* _WHAT THE TASK REQUIRES_
Return the whole listing exactly as it stands.
── GIVEN INFORMATION ──
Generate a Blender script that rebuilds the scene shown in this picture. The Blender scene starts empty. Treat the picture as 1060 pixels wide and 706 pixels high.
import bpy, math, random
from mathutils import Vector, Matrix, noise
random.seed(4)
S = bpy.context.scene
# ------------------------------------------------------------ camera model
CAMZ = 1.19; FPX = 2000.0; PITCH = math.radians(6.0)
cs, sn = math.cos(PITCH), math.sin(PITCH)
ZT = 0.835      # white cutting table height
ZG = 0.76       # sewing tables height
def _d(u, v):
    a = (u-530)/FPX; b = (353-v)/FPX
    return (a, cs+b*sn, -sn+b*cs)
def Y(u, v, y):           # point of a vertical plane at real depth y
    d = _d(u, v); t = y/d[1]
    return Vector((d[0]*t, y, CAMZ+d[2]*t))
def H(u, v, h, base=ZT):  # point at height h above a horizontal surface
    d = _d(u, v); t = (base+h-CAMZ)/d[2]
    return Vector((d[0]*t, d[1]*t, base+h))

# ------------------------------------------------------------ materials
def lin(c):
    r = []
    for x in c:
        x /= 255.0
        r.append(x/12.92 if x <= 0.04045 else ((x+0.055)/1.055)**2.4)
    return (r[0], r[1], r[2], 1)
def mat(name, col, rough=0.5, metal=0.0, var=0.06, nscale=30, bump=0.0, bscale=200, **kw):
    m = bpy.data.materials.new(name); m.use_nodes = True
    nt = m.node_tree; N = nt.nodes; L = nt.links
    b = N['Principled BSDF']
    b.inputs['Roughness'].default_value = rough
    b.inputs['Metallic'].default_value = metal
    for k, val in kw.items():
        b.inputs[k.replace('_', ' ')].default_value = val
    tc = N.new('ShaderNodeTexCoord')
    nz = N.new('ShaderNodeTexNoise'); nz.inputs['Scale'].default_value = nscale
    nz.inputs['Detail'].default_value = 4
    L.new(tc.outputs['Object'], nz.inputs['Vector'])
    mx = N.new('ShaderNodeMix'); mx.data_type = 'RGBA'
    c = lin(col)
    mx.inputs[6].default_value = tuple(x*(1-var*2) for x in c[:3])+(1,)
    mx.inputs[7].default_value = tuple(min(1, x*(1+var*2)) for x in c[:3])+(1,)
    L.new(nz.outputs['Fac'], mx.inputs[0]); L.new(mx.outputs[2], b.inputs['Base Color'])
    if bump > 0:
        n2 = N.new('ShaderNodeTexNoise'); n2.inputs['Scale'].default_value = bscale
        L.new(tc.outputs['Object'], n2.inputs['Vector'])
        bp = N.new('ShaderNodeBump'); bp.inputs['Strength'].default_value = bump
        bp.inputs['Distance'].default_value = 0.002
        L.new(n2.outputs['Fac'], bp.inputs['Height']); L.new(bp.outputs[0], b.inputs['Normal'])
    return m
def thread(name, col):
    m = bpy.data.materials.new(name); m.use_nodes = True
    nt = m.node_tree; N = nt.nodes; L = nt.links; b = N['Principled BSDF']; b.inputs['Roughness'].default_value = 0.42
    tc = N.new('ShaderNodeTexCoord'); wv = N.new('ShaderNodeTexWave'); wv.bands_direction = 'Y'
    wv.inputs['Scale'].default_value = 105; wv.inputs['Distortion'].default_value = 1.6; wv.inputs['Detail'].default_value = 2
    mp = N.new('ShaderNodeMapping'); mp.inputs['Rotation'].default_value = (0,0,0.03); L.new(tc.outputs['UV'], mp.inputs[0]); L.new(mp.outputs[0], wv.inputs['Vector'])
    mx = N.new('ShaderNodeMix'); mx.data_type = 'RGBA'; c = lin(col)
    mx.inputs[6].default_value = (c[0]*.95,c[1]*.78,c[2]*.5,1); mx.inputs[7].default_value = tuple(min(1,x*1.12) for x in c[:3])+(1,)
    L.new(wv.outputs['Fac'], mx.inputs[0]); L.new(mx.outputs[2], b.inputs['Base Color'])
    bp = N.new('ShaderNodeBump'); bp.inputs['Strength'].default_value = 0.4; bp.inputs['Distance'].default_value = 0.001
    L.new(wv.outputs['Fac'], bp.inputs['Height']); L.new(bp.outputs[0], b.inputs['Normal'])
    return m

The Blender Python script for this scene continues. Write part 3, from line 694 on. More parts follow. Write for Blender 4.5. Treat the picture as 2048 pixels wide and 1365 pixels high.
───
* _WRITTEN RESPONSE_
Generate a Blender script that rebuilds the scene shown in this picture. The Blender scene starts empty. Treat the picture as 1060 pixels wide and 706 pixels high.
import bpy, math, random
from mathutils import Vector, Matrix, noise
random.seed(4)
S = bpy.context.scene
# ------------------------------------------------------------ camera model
CAMZ = 1.19; FPX = 2000.0; PITCH = math.radians(6.0)
cs, sn = math.cos(PITCH), math.sin(PITCH)
ZT = 0.835      # white cutting table height
ZG = 0.76       # sewing tables height
def _d(u, v):
    a = (u-530)/FPX; b = (353-v)/FPX
    return (a, cs+b*sn, -sn+b*cs)
def Y(u, v, y):           # point of a vertical plane at real depth y
    d = _d(u, v); t = y/d[1]
    return Vector((d[0]*t, y, CAMZ+d[2]*t))
def H(u, v, h, base=ZT):  # point at height h above a horizontal surface
    d = _d(u, v); t = (base+h-CAMZ)/d[2]
    return Vector((d[0]*t, d[1]*t, base+h))

# ------------------------------------------------------------ materials
def lin(c):
    r = []
    for x in c:
        x /= 255.0
        r.append(x/12.92 if x <= 0.04045 else ((x+0.055)/1.055)**2.4)
    return (r[0], r[1], r[2], 1)
def mat(name, col, rough=0.5, metal=0.0, var=0.06, nscale=30, bump=0.0, bscale=200, **kw):
    m = bpy.data.materials.new(name); m.use_nodes = True
    nt = m.node_tree; N = nt.nodes; L = nt.links
    b = N['Principled BSDF']
    b.inputs['Roughness'].default_value = rough
    b.inputs['Metallic'].default_value = metal
    for k, val in kw.items():
        b.inputs[k.replace('_', ' ')].default_value = val
    tc = N.new('ShaderNodeTexCoord')
    nz = N.new('ShaderNodeTexNoise'); nz.inputs['Scale'].default_value = nscale
    nz.inputs['Detail'].default_value = 4
    L.new(tc.outputs['Object'], nz.inputs['Vector'])
    mx = N.new('ShaderNodeMix'); mx.data_type = 'RGBA'
    c = lin(col)
    mx.inputs[6].default_value = tuple(x*(1-var*2) for x in c[:3])+(1,)
    mx.inputs[7].default_value = tuple(min(1, x*(1+var*2)) for x in c[:3])+(1,)
    L.new(nz.outputs['Fac'], mx.inputs[0]); L.new(mx.outputs[2], b.inputs['Base Color'])
    if bump > 0:
        n2 = N.new('ShaderNodeTexNoise'); n2.inputs['Scale'].default_value = bscale
        L.new(tc.outputs['Object'], n2.inputs['Vector'])
        bp = N.new('ShaderNodeBump'); bp.inputs['Strength'].default_value = bump
        bp.inputs['Distance'].default_value = 0.002
        L.new(n2.outputs['Fac'], bp.inputs['Height']); L.new(bp.outputs[0], b.inputs['Normal'])
    return m
def thread(name, col):
    m = bpy.data.materials.new(name); m.use_nodes = True
    nt = m.node_tree; N = nt.nodes; L = nt.links; b = N['Principled BSDF']; b.inputs['Roughness'].default_value = 0.42
    tc = N.new('ShaderNodeTexCoord'); wv = N.new('ShaderNodeTexWave'); wv.bands_direction = 'Y'
    wv.inputs['Scale'].default_value = 105; wv.inputs['Distortion'].default_value = 1.6; wv.inputs['Detail'].default_value = 2
    mp = N.new('ShaderNodeMapping'); mp.inputs['Rotation'].default_value = (0,0,0.03); L.new(tc.outputs['UV'], mp.inputs[0]); L.new(mp.outputs[0], wv.inputs['Vector'])
    mx = N.new('ShaderNodeMix'); mx.data_type = 'RGBA'; c = lin(col)
    mx.inputs[6].default_value = (c[0]*.95,c[1]*.78,c[2]*.5,1); mx.inputs[7].default_value = tuple(min(1,x*1.12) for x in c[:3])+(1,)
    L.new(wv.outputs['Fac'], mx.inputs[0]); L.new(mx.outputs[2], b.inputs['Base Color'])
    bp = N.new('ShaderNodeBump'); bp.inputs['Strength'].default_value = 0.4; bp.inputs['Distance'].default_value = 0.001
    L.new(wv.outputs['Fac'], bp.inputs['Height']); L.new(bp.outputs[0], b.inputs['Normal'])
    return m

The Blender Python script for this scene continues. Write part 3, from line 694 on. More parts follow. Write for Blender 4.5. Treat the picture as 2048 pixels wide and 1365 pixels high.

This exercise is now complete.